We believe to have identified two (somewhat related) potential problems with the Rumba emulation software for 3270 devices.

a) As far as we can tell, RUMBA does NOT emulate 3290 terminals, which apparently were the only devices ever supporting explicit "Alpha" partitions. That limitation is perfectly acceptable and indeed typical of (all?) terminal emulators. After all, today's graphical operating systems offer the much better ability to open any number of multiple emulator windows or instances, each using various/differing characteristics.

However, the problem is that in response to a device capability query (a WSF Query command), Rumba will NOT just correctly report the implicit partition (supported by all 3270 devices), but FALSELY report available "Alpha Partition" support. Other emulators (including IBM's PC/3270), will NOT report "Alpha Partition" support, because that would only apply to 3290 devices (which are not being emulated).
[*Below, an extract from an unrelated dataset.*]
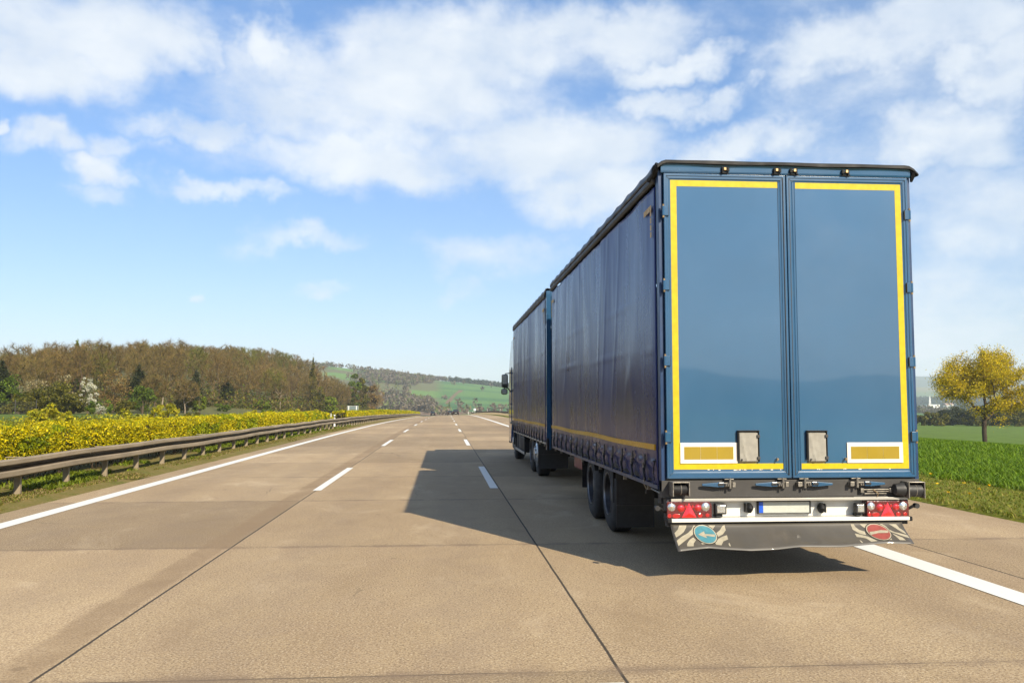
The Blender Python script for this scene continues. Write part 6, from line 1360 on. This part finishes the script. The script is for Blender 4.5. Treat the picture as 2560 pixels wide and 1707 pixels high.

b) If a mainframe application relies on Rumba's device capability enumeration and in response then attempts to actually send a WSF Create Partition command, the emulation will fail (presumingly because Rumba doesn't actually offer that capability, even though had reported it!)

After the WSF Create Parition data stream causes a Program Check, the terminal is left in standard screen size.

I have confirmed this behavior on two different IBM mainframe sites.

I believe the correct action to be:

In response to a WSF Query, do NOT report support for "Alpha Partitions", since none is actually emulated.

The following CECI sequence should produce the rejected WSF Create Partition scenario:

CECI SEND FR(&WSF) LEN(32) WAIT STRFIELD
F2 (HEX), F3 (VAR), Enter:
&WSF         00032   [hit ENTER]
Place cursor below &WSF      [hit ENTER]
0004038000120C000000001B00840000
0000001B0084000A4000F103E6E2C6A2


#Rumba
#WSFstructuredpartitionsalternatestrfield3290

Hi,

We believe to have identified two (somewhat related) potential problems with the Rumba emulation software for 3270 devices.

a) As far as we can tell, RUMBA does NOT emulate 3290 terminals, which apparently were the only devices ever supporting explicit "Alpha" partitions. That limitation is perfectly acceptable and indeed typical of (all?) terminal emulators. After all, today's graphical operating systems offer the much better ability to open any number of multiple emulator windows or instances, each using various/differing characteristics.

However, the problem is that in response to a device capability query (a WSF Query command), Rumba will NOT just correctly report the implicit partition (supported by all 3270 devices), but FALSELY report available "Alpha Partition" support. Other emulators (including IBM's PC/3270), will NOT report "Alpha Partition" support, because that would only apply to 3290 devices (which are not being emulated).

b) If a mainframe application relies on Rumba's device capability enumeration and in response then attempts to actually send a WSF Create Partition command, the emulation will fail (presumingly because Rumba doesn't actually offer that capability, even though had reported it!)

After the WSF Create Parition data stream causes a Program Check, the terminal is left in standard screen size.

I have confirmed this behavior on two different IBM mainframe sites.

I believe the correct action to be:

In response to a WSF Query, do NOT report support for "Alpha Partitions", since none is actually emulated.

The following CECI sequence should produce the rejected WSF Create Partition scenario:

CECI SEND FR(&WSF) LEN(32) WAIT STRFIELD
F2 (HEX), F3 (VAR), Enter:
&WSF         00032   [hit ENTER]
Place cursor below &WSF      [hit ENTER]
0004038000120C000000001B00840000
0000001B0084000A4000F103E6E2C6A2


#Rumba
#WSFstructuredpartitionsalternatestrfield3290

Please contact your Micro Focus support representative and ask them to raise an RPI against Rumba.

For the record, I agree with your analysis - Rumba should not be indicating partition support in its response to the Structured Fields Query command.